The decision was sealed when I began to read fiction by young writers of Indian origin. Many of their stories are set in Bombay during the years between 1950 and 1990 (before Bombay became Mumbai). They combine myth and reality, the joy and sorrow of everyday life with an intensity and humor that always engaged me. The promise of these novels was fulfilled and exceeded by real life. Patterns developed: a sense of anticipation, waiting, frustration, but then exhilaration when the unexpected revealed itself. Literature has been the impetus, even the frame for my work, but the images I captured as a street photographer are deeply personal. Indeed, photographing Bombay has turned out to be as much a journey inward as to a place.

I used traditional equipment: my trusty, old Leica M4. Familiar and unobtrusive, it helped me find elements from the tapestry of literature in the happenings on the street. Tri-X, my film of choice, is fast enough to catch the fleeting moments I sought, the emotional content revealed in the subtle tones of its black and white palette.

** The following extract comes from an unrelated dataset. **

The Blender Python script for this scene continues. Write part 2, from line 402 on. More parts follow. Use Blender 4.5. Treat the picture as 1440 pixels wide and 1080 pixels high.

Photographing on the street for me is always working somewhere between fact and fiction, between the subjective and objective. This has been my magic space.

— Betsy Karel

Betsy Karel, born in New York City, now lives in Washington, DC. She worked as an award-winning photojournalist in the 1970s and early 1980s. She was a finalist for the 1983 W. Eugene Smith Award and had won many awards in the White House Press Photographers Contest. In 1998, after an absence of 15 years, she returned to photography to participate in The Way Home, a book and national exhibition on homelessness organized by Tipper Gore. During the past nine years, Karel has made numerous trips to Mumbai, as Bombay is now known, creating the images in Bombay Jadoo. Her photographs are in the permanent collections of the Museum of Fine Arts, Houston, Yale University Art Gallery, the Corcoran Gallery of Art, and the John F. Kennedy Library.